Strategic Planning

This year I completed the seventh development plan I have written as headteacher.  Each year the development plan has had a slightly different look and feel as myself and the Senior Leadership Team have reflected on the previous year’s successes and failures.  This year’s plan has evolved into the best document we have written to help drive school improvement.  This is for the following reasons: 

  • Clear Agenda: We’ve thought long and hard about the key areas we need to focus on to improve our school.  The six themes of our ‘Aim High Agenda’ will be used to focus our development plan for the next five years, giving us a longer-term strategic focus to our planning.

  • Community Focus: In setting the Aim High Agenda, we have thought carefully about what will make a genuine difference for our school and the community we serve.  In our context attendance, parental and employer engagement are vital areas of focus to help raise student aspirations.  We feel strongly that our curriculum must be rich, recognising the importance of breadth and enrichment as well as securing excellent outcomes for our students.

  • Simplicity: We have worked hard to avoid the long, rambling, catch-all development plans you see in many schools.  Ours is tightly focussed on the areas we must improve to raise standards in our school.  Organised around the six themes of the aim high agenda, each section contains a few key foci that allows us clarity of thought and action as a school.

  • Champions: Each action has an owner who is responsible for leading change.  This year we have worked to break down silos of responsibility, with senior team members owning actions across the different themes of our aim high agenda, rather than working in isolated areas of responsibility.  This cross-over of leadership emphasises the whole-school, team-wide nature of our areas of focus.

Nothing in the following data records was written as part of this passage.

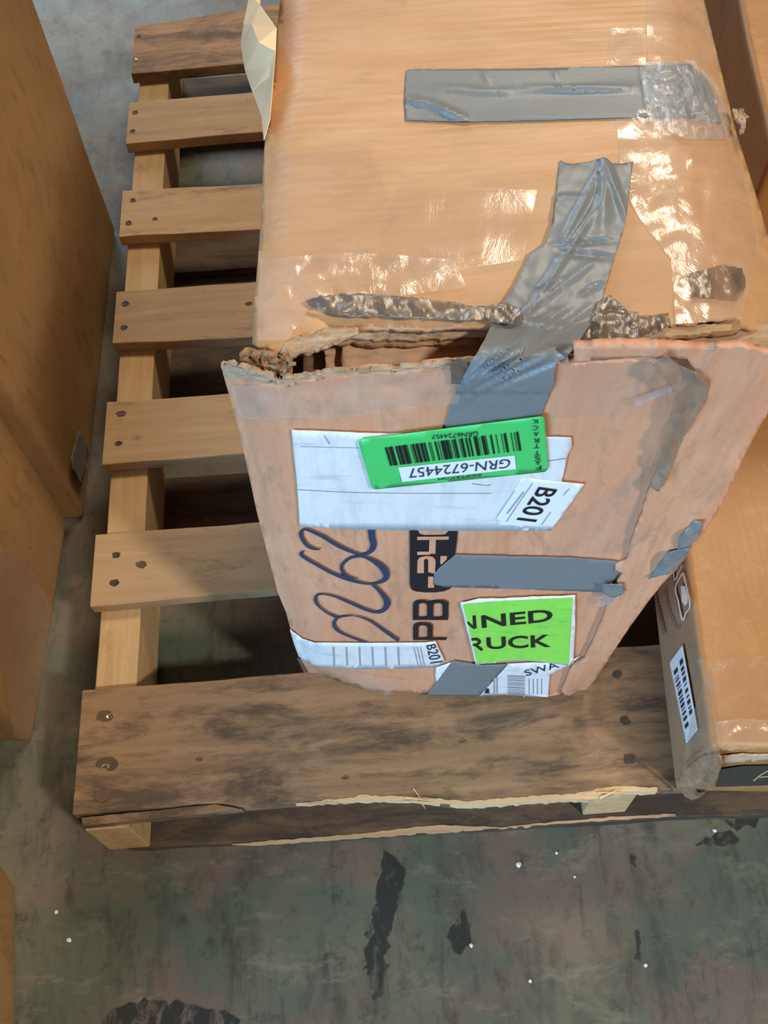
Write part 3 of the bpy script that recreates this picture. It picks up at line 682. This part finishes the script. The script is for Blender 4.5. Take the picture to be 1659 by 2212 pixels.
# foot labels
patch('foot_label', [(626, 1360), (640, 1370), (652, 1379), (678, 1388), (800, 1389), (917, 1388), (941, 1385), (950, 1405), (961, 1427), (958, 1432), (940, 1442), (850, 1445), (763, 1446), (692, 1440), (677, 1437), (661, 1430), (645, 1418), (634, 1388)], FR, .0018, M['label'], box, .0002, 14, label='torn white label strip across the foot')
text('lettering', 'B201', [(921, 1395), (929, 1434), (956, 1430), (940, 1391)], FR, .0023, M['ink'], box)
strokes('label_print', [[(894 + k * 7, 1398, 1.5), (903 + k * 7, 1438, 1.5)] for k in (0, 1, 2)] + [[(720 + k * 28, 1398, 3), (722 + k * 28, 1438, 3)] for k in range(6)], FR, .0022, M['faint'], box)
patch('foot_label', [(942, 1442), (976, 1430), (955, 1460), (944, 1478), (940, 1460)], FR, .0017, M['white'], box, .0002, 12)
f2 = patch('foot_label', [(1095, 1434), (1150, 1431), (1216, 1434), (1252, 1418), (1230, 1438), (1189, 1457), (1186, 1480), (1184, 1508), (1030, 1509), (1055, 1480)], FR, .0019, M['label'], box, .0002, 14, label='white label corner with a barcode beside the slanted tape')
text('lettering', 'SWA', [(1137, 1461), (1209, 1442), (1200, 1430), (1131, 1449)], FR, .0024, M['inkb'], f2)
polys('barcode', [[(1096, y), (1134, y + 2), (1134, y + 2 + h), (1096, y + h)] for y, h in ((1459, 3), (1464, 1.5), (1468, 2.5), (1473, 1), (1476, 2), (1480, 1.2), (1484, 2.6), (1489, 1.2), (1492, 1), (1495, 2), (1499, 1.5))], FR, .0024, M['faint'], f2, step=0)
polys('label_print', [[(1050, 1488), (1056, 1488), (1057, 1498), (1046, 1497)]], FR, .0024, M['ink'], f2, step=0)
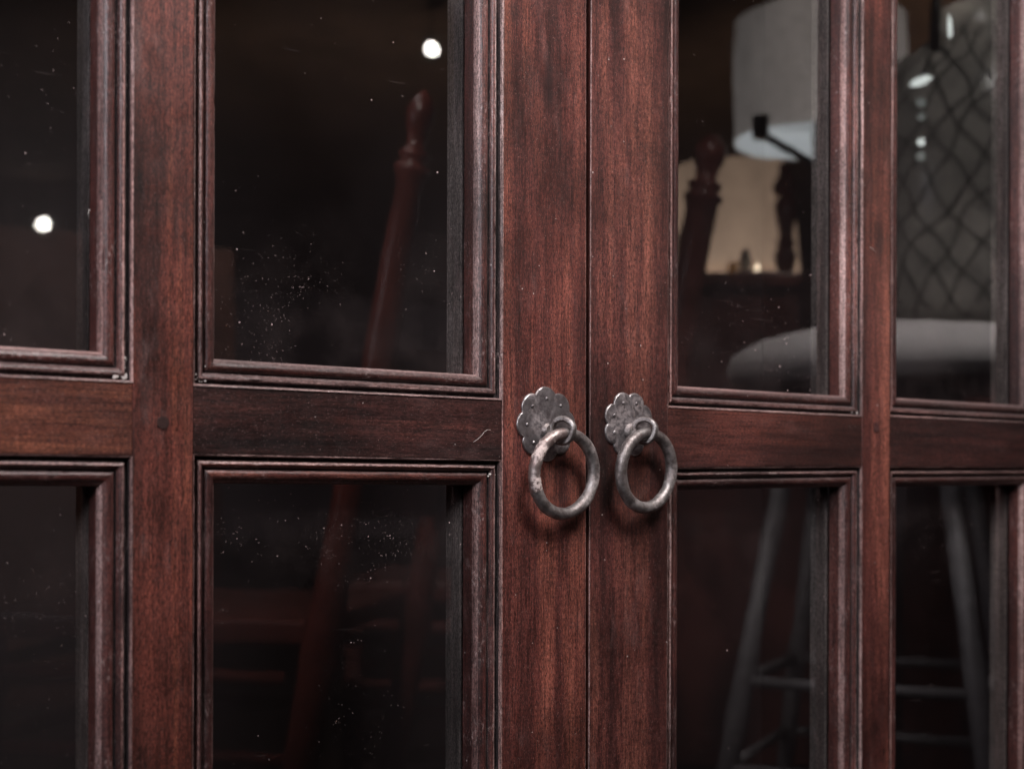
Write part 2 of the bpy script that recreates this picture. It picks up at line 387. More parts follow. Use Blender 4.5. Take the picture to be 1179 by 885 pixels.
def inner_bead(q, parent):
    """unpolished inner edge of the frame behind the glass"""
    bm = bmesh.new(); inw = [(1, 1), (-1, 1), (-1, -1), (1, -1)]
    pr = [(.0150, GY + .0030), (.0160, GY + .0030), (.0166, GY + .0036), (.0168, GY + .0045), (.0168, GY + .0195), (.0160, GY + .0205), (.0, GY + .0205)]
    rows = [[bm.verts.new((c[0] + i[0] * u, d, c[1] + i[1] * u)) for c, i in zip(q, inw)] for u, d in pr]
    for a, b in zip(rows, rows[1:]):
        for i in range(4): bm.faces.new((a[i], a[(i + 1) % 4], b[(i + 1) % 4], b[i]))
    link('inner_bead', bm, RAW, parent, smooth=False)
def sheet(name, q, parent, tilt=(0, 0), flip=0):
    bm = bmesh.new(); uv = bm.loops.layers.uv.new('UVMap')
    c = (sum(p[0] for p in q) / 4, sum(p[1] for p in q) / 4)
    vs = [bm.verts.new((p[0], GY + (p[0] - c[0]) * tilt[0] + (p[1] - c[1]) * tilt[1], p[1])) for p in q]
    f = bm.faces.new(vs)
    for l, w in zip(f.loops, ((0, 0), (1, 0), (1, 1), (0, 1))): l[uv].uv = (w[0], 1 - w[1] if flip else w[1])
    bmesh.ops.recalc_face_normals(bm, faces=bm.faces[:])
    if f.normal.y > 0: f.normal_flip()
    o = link(name, bm, GLASS, parent, smooth='keep'); 
    return o

CAB = thing('glazed_cabinet', 'dark red wooden cabinet with two glazed doors and a pair of iron ring pulls', 'cabinet', (0, 0, 0))
def door(sgn, label, cfg):
    """sgn -1: left leaf, +1: right leaf. Seam at x = 0."""
    root = bpy.data.objects.new('door', None); C.objects.link(root); root.parent = CAB; root.location = (sgn * .30, 0, Z0); root['label'] = label
    X = lambda t: sgn * t - sgn * .30
    Zl = lambda z: z - Z0
    w, p, m, e = .075, .2183, .0357, .055
    wp = w + (0.0 if sgn < 0 else -.0005)
    gt, gb = cfg['gap']
    xs = dict(s0t=gt, s0b=gb, s1=w, m0=w + p, m1=w + p + m, e0=w + 2 * p + m, e1=w + 2 * p + m + e)
    def quad(t0b, t1b, z0, z1, t0t=None, t1t=None, zs=None):
        t0t = t0b if t0t is None else t0t; t1t = t1b if t1t is None else t1t
        pts = [(X(t0b), z0), (X(t1b), z0), (X(t1t), z1), (X(t0t), z1)]
        if sgn < 0: pts = [pts[1], pts[0], pts[3], pts[2]]
        return [(a, Zl(b)) for a, b in pts]
    slab('stile', quad(xs['s0b'], xs['s1'], Z0, Z1, xs['s0t']), 0, .030, W_V, root, edge=W_EV)
    slab('stile', quad(xs['e0'], xs['e1'], Z0, Z1), 0, .030, W_V, root)
    slab('muntin', quad(xs['m0'], xs['m1'], Z0 + .06, Z1 - .06), .0002, .018, W_V2 if sgn < 0 else W_V, root)
    for (t0, t1) in ((xs['s1'], xs['e0']),):
        slab('rail', quad(t0, t1, Z1 - .06, Z1), .0004, .030, W_H, root)
        slab('rail', quad(t0, t1, Z0, Z0 + .06), .0004, .030, W_H, root)
    k = 0
    for (t0, t1, (zt0, zt1, zb0, zb1), mat, tl) in ((xs['s1'], xs['m0'], cfg['near'], W_H, cfg['tn']), (xs['m1'], xs['e0'], cfg['far'], cfg.get('farmat', W_H), cfg['tf'])):
        # zt0/zb0 at t0, zt1/zb1 at t1
        def Q(za0, za1, zb0_, zb1_):
            pts = [(X(t0), za0), (X(t1), za1), (X(t1), zb1_), (X(t0), zb0_)]   # bottom0, bottom1, top1, top0
            if sgn < 0: pts = [pts[1], pts[0], pts[3], pts[2]]
            return [(a, Zl(b)) for a, b in pts]
        slab('rail', Q(zb0, zb1, zt0, zt1), .0007, .018, mat, root)
        up = Q(zt0, zt1, Z1 - .06, Z1 - .06); lo = Q(Z0 + .06, Z0 + .06, zb0, zb1)
        moulding('moulding', up, root, 3.1 + k + sgn); moulding('moulding', lo, root, 9.7 + k + sgn)
        for qq in (up, lo): inner_bead(qq, root)
        for qq, t, fl in ((up, tl[0], 0), (lo, tl[1], 1)):
            inw = [(1, 1), (-1, 1), (-1, -1), (1, -1)]
            sheet('glass_pane', [(a + i[0] * .0155, b + i[1] * .0155) for (a, b), i in zip(qq, inw)], root, t, fl)
        k += 1
    return root

ldoor = door(-1, 'left door leaf, its iron ring crusted and pale on one side',
    dict(gap=(.0046, .0007), near=(ZT + .0000, ZT + .0003, ZB + .0008, ZB + .0018), far=(ZT + .0004, ZT + .0006, ZB + .0002, ZB + .0012),
         farmat=W_HR, tn=((0, 0), (.0058, 0)), tf=((0, 0), (0, 0))))
rdoor = door(1, 'right door leaf, its iron ring smooth grey all round',
    dict(gap=(.0010, .0006), near=(ZT + .0003, ZT + .0000, ZB - .0032, ZB - .0006), far=(ZT + .0012, ZT + .0010, ZB - .0006, ZB + .0010),
         tn=((0, 0), (0, 0)), tf=((0, 0), (0, 0))))
# rebate strip behind the seam, carried by the right leaf
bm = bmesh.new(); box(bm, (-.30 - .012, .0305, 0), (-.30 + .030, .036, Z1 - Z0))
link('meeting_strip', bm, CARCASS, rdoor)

# peg ends and joint marks in the wood
def peg(door_root, x, z, w, kind, mat):
    bm = bmesh.new(); dx = door_root.location.x
    if kind == 'round': lathe(bm, [(-.0002, w), (.00025, w), (.0003, w * .8)], 24, (x - dx, -.0000, z - Z0), (0, -1, 0))
    else: box(bm, (x - dx - w, -.00045, z - Z0 - w * 1.25), (x - dx + w, .001, z - Z0 + w * 1.25))
    link('peg', bm, mat, door_root)
PEGM = simple('dark_peg_end', (.034, .014, .012), .5, nscale=300, amp=.5)
PEGL = simple('scratched_square_mark', (.075, .03, .028), .5, nscale=300, amp=.5)
peg(ldoor, -.3115, .6507, .0036, 'round', PEGM)
peg(rdoor, .3105, .6635, .0030, 'square', PEGL)

# ------------------------------------------------------------------ ring pulls
def plate_mesh(R, lobes, rot):
    bm = bmesh.new(); n = lobes * 16
    def rad(a):
        c = abs(math.cos((a - rot) * lobes / 2)); return R * (.845 + .155 * c ** .62)
    rings = []
    for k, (s, y) in enumerate(((1.0, 0.0), (1.005, -.0006), (.985, -.0013), (.955, -.0015), (.80, -.0017), (.6, -.0020), (.4, -.0024), (.22, -.0030), (.1, -.0033))):
        rings.append([bm.verts.new((s * rad(2 * PI * i / n) * math.cos(2 * PI * i / n), y + noise.noise(Vector((s * 9, i * .13, rot))) * .00025, s * rad(2 * PI * i / n) * math.sin(2 * PI * i / n))) for i in range(n)])
    for j, (a, b) in enumerate(zip(rings, rings[1:])):
        for i in range(n):
            f = bm.faces.new((a[i], a[(i + 1) % n], b[(i + 1) % n], b[i])); f.material_index = 1 if j < 3 else 0
    bm.faces.new(rings[-1])
    return bm
def ring_pull(door_root, x, z, rot, crust, yaw, R=.0252, ring_r=.0270, alpha=27):
    dx = door_root.location.x; P = Vector((x - dx, 0, z - Z0))
    link('backplate', plate_mesh(R, 8, rot), [IRON_PLATE, IRON_EDGE], door_root, smooth=True, angle=50, loc=P)
    for i in range(8):
        if i in ((5, 6) if rot > 1.8 else (6,)): continue
        a = rot + i * 2 * PI / 8; rr = R * .68
        bm = bmesh.new(); bmesh.ops.create_uvsphere(bm, u_segments=12, v_segments=8, radius=.0013)
        for v in bm.verts: v.co.y *= .7
        link('rivet', bm, IRON_EDGE, door_root, smooth=True, loc=P + Vector((rr * math.cos(a), -.0019, rr * math.sin(a))))
    # eye: a flat band loop standing out from the plate, turned a little to the right
    bm = bmesh.new(); n = 48; ri, ro, hw = .0062, .0098, .0024
    al = math.radians(alpha); out = Vector((math.sin(al), -math.cos(al), 0)); sd_ = Vector((math.cos(al), math.sin(al), 0))
    ec = out * .0122 + Vector((0, 0, -.0045))
    sec = [(ri, -hw * .6), (ri - .0003, 0), (ri, hw * .6), (ri + .0008, hw), (ro - .0008, hw), (ro, hw * .6), (ro + .0003, 0), (ro, -hw * .6), (ro - .0008, -hw), (ri + .0008, -hw)]
    R_ = []
    for i in range(n):
        a = 2 * PI * i / n; k = 1 + .04 * math.sin(3 * a)
        R_.append([bm.verts.new(ec + out * (r * math.cos(a) * k) + Vector((0, 0, r * math.sin(a))) + sd_ * xx) for r, xx in sec])
    for i in range(n):
        for k in range(len(sec)):
            bm.faces.new((R_[i][k], R_[i][(k + 1) % len(sec)], R_[(i + 1) % n][(k + 1) % len(sec)], R_[(i + 1) % n][k]))
    lathe(bm, [(0, .0060), (.0012, .0058), (.0020, .0046), (.0034, .0036)], 24, (0, -.0018, ec.z), (0, -1, 0))
    link('eye', bm, IRON_RING, door_root, smooth=True, angle=50, loc=P)
    # ring: hangs plumb through the eye
    bm = bmesh.new(); n = 120; seg = 20; tr = .0042
    top = ec + out * .0030 + Vector((0, 0, -ri + tr + .0002))
    M = Matrix.Rotation(yaw, 3, 'Z') @ Matrix.Rotation(math.radians(3.5), 3, 'X')
    ctr = top - M @ Vector((0, 0, ring_r))
    rows = []
    for i in range(n):
        a = 2 * PI * i / n
        cdir = Vector((math.sin(a), 0, math.cos(a)))
        thick = tr * (1 - .16 * math.exp(-(min(a, 2 * PI - a) / .35) ** 2))
        lump = crust if 4.0 < a < 6.0 else crust * .12
        row = []
        for k in range(seg):
            b = 2 * PI * k / seg
            d = math.cos(b) * cdir + math.sin(b) * Vector((0, 1, 0))
            pnt = cdir * ring_r
            nn = noise.noise(Vector((pnt.x * 520 + math.cos(b) * 1.4, math.sin(b) * 1.4, pnt.z * 520 + x * 99))) * .00055 * lump \
               + noise.noise(Vector((pnt.x * 120, math.sin(b), pnt.z * 120 + 5))) * .00030
            row.append(bm.verts.new(ctr + M @ (pnt + d * (thick + nn))))
        rows.append(row)
    for i in range(n):
        a = 2 * PI * (i + .5) / n
        for k in range(seg):
            f = bm.faces.new((rows[i][k], rows[i][(k + 1) % seg], rows[(i + 1) % n][(k + 1) % seg], rows[(i + 1) % n][k]))
            f.material_index = 1 if (crust > .5 and 4.3 < a < 6.2) else 0
    link('ring', bm, [IRON_RING, IRON_CRUST], door_root, smooth=True, loc=P)
ring_pull(ldoor, -.0384, .6571, PI / 2 + .04, 1.0, math.radians(3))
ring_pull(rdoor, .0363, .6589, PI / 2 + PI / 8, .35, math.radians(5), R=.0232, ring_r=.0262)

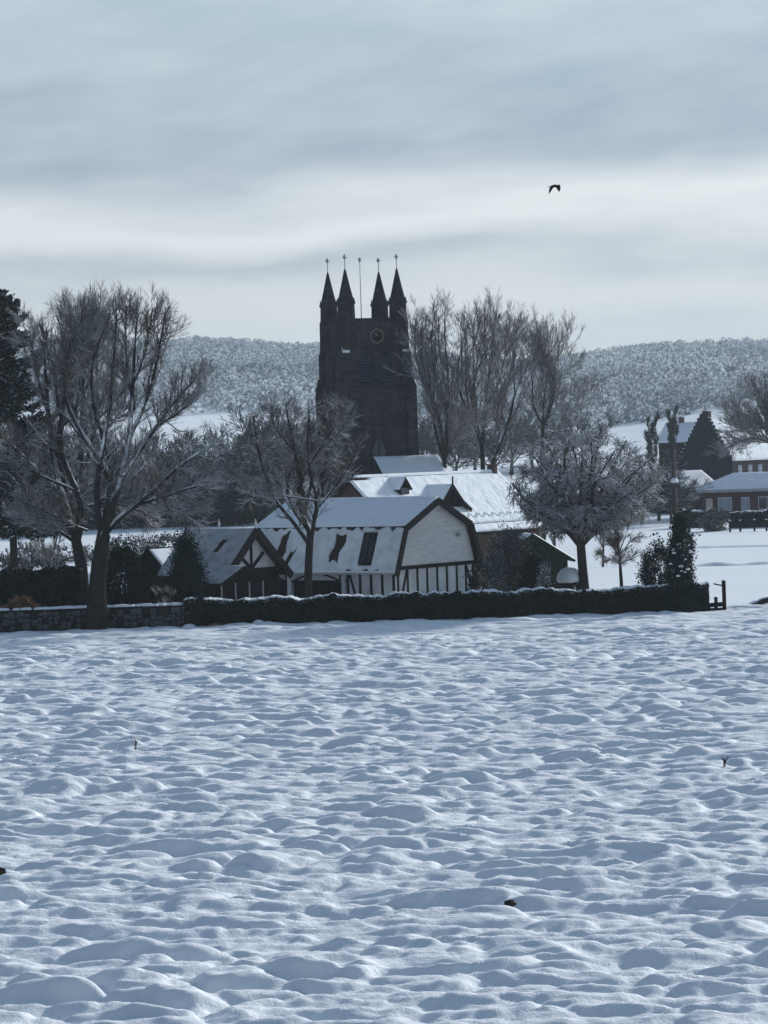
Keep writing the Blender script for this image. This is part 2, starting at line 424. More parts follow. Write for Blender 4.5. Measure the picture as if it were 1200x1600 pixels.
# ------------------------------------------------------------------ snow lying on a roof plane
def snow_on(name, q, nu, nv, th, parent, hole=None, seed=0, rag=.5, mat='snow'):
    """thick snow over the quad q = p00, p10, p11, p01 (local points); hole(u, v) -> 0..1 removes it"""
    q = [np.array(p, float) for p in q]
    u, v = np.meshgrid(np.linspace(0, 1, nu + 1), np.linspace(0, 1, nv + 1), indexing='ij')
    L = np.linalg.norm(q[1] - q[0]); Hh = np.linalg.norm(q[3] - q[0])
    p = (q[0][None, None] * ((1 - u) * (1 - v))[..., None] + q[1] * (u * (1 - v))[..., None] + q[2] * (u * v)[..., None] + q[3] * ((1 - u) * v)[..., None])
    n = np.cross(q[1] - q[0], q[3] - q[0]); n /= np.linalg.norm(n)
    nz = vnoise(u * L * .9 + seed * 7.3, v * Hh * .9 + seed, 70 + seed) * .5 + vnoise(u * L * 2.6, v * Hh * 2.6 + seed, 80 + seed) * .35
    e = np.minimum(np.minimum(u, 1 - u) * L, np.minimum(v, 1 - v) * Hh)
    t = th * (1 + .5 * nz) * smooth((e + .02) / .12)
    if hole is not None:
        keep = 1 - np.clip(hole(u, v) * 1.0 + nz * rag * hole(u, v), 0, 1); t = t * keep
    t = np.where(t < .35 * th, -.012, t)
    t[0, :] = t[-1, :] = -.012; t[:, 0] = t[:, -1] = -.012
    p = p + n * t[..., None]
    i = np.arange((nu + 1) * (nv + 1)).reshape(nu + 1, nv + 1)
    F = np.stack([i[:-1, :-1], i[1:, :-1], i[1:, 1:], i[:-1, 1:]], -1).reshape(-1, 4)
    tf = t.ravel()[F].max(1); F = F[tf > 0]
    return npmesh(name, p.reshape(-1, 3), [F], M[mat], parent, True)


# ------------------------------------------------------------------ trees
def norm(a): return a / np.maximum(np.linalg.norm(a, axis=-1, keepdims=True), 1e-9)


def grow(p0, d0, ln, r0, segs, wander, trop, r_end=.35):
    """all branches of one level at once -> points (N, S+1, 3), radii (N, S+1)"""
    N = len(p0); pts = np.zeros((N, segs + 1, 3)); pts[:, 0] = p0; d = norm(d0)
    for k in range(segs):
        d = norm(d + RNG.normal(0, wander, (N, 3)) + np.array((0, 0, trop)))
        pts[:, k + 1] = pts[:, k] + d * (ln / segs)[:, None]
    rr = r0[:, None] * np.linspace(1, r_end, segs + 1)[None]
    return pts, rr


def sprout(pts, rr, per, lo, hi, a0, a1):
    """children: per branch `per` shoots between fractions lo..hi, leaving at angles a0..a1"""
    N, S1, _ = pts.shape
    t = RNG.uniform(lo, hi, (N, per)) * (S1 - 1); k = np.minimum(t.astype(int), S1 - 2); f = (t - k)[..., None]
    n = np.arange(N)[:, None]
    p = pts[n, k] * (1 - f) + pts[n, k + 1] * f; d = norm(pts[n, k + 1] - pts[n, k])
    r = rr[n, k] * (1 - f[..., 0]) + rr[n, k + 1] * f[..., 0]
    rnd = norm(RNG.normal(0, 1, d.shape)); side = norm(np.cross(d, rnd))
    an = RNG.uniform(a0, a1, (N, per, 1))
    nd = d * np.cos(an) + side * np.sin(an)
    frac = t / (S1 - 1)
    return p.reshape(-1, 3), nd.reshape(-1, 3), r.ravel(), frac.ravel()


def tubes(pts, rr, sides):
    N, S1, _ = pts.shape
    d = np.zeros_like(pts); d[:, 1:-1] = pts[:, 2:] - pts[:, :-2]; d[:, 0] = pts[:, 1] - pts[:, 0]; d[:, -1] = pts[:, -1] - pts[:, -2]
    d = norm(d); ref = np.where(np.abs(d[..., 2:3]) > .9, np.array((1., 0, 0)), np.array((0, 0, 1.)))
    a = norm(np.cross(d, ref)); b = np.cross(a, d)
    th = np.arange(sides) * 2 * pi / sides + pi / 2
    V = pts[:, :, None] + rr[:, :, None, None] * (a[:, :, None] * np.cos(th)[None, None, :, None] + b[:, :, None] * np.sin(th)[None, None, :, None])
    idx = np.arange(N * S1 * sides).reshape(N, S1, sides); nx = np.roll(idx, -1, 2)
    F = np.stack([idx[:, :-1], nx[:, :-1], nx[:, 1:], idx[:, 1:]], -1).reshape(-1, 4)
    return V.reshape(-1, 3), F


def cat_tubes(parts):
    Vs, Fs, off = [], [], 0
    for pts, rr, s in parts:
        V, F = tubes(pts, rr, s); Vs.append(V); Fs.append(F + off); off += len(V)
    return np.concatenate(Vs), np.concatenate(Fs)


def resample(poly, rads, n):
    poly = np.asarray(poly, float); seg = np.linalg.norm(np.diff(poly, axis=0), axis=1); s = np.concatenate([[0], np.cumsum(seg)])
    t = np.linspace(0, s[-1], n)
    out = np.stack([np.interp(t, s, poly[:, i]) for i in range(3)], -1)
    # soften corners
    for _ in range(2): out[1:-1] = .25 * out[:-2] + .5 * out[1:-1] + .25 * out[2:]
    return out, np.interp(t / s[-1], np.linspace(0, 1, len(rads)), rads), s[-1]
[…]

  • Success Criteria: We have thought carefully about how we will measure success.  In previous years we have been guilty of putting unrealistic numbers in our development plan that are not achievable.  We need to recognise that each cohort is different, that change is incremental and that our success measures need to take into account a range of measurable outcomes and contextual factors.  We feel the numbers put in this year’s plan are ambitious, but also realistic, measurable and achievable.

  • No change for change’s sake: Many of the actions build on previous initiatives that take time to have an impact.  This year we talk about embedding our use of the suite of curriculum materials and mastery statements we have worked so hard to develop. We want to reinforce the consistent use of our every lesson statements for staff and students.  We do not want to overwhelm staff and students with multiple new initiatives; instead ensuring carefully considered strategies are given time and attention to secure the desired impact.

  • Product of many conversations: Prior to the final draft the aim high agenda and development plan was shared with our middle leaders at their conference, our parent forum, our governors and several senior team meetings, including a planning day following the examination results.  The input of a range of stakeholders is key to ensuring a development plan that focusses on the right issues.

This year’s development plan may look simple and the focus areas may appear obvious, but sometimes the simplest and most-effective things are the hardest to craft.  I have asked all staff to read the development plan carefully and reflect on where your role in the school they can have an impact on achieving our ambitious targets.  A multitude of small, incremental gains across our school will lead to significant improvements in outcomes for the young people we serve.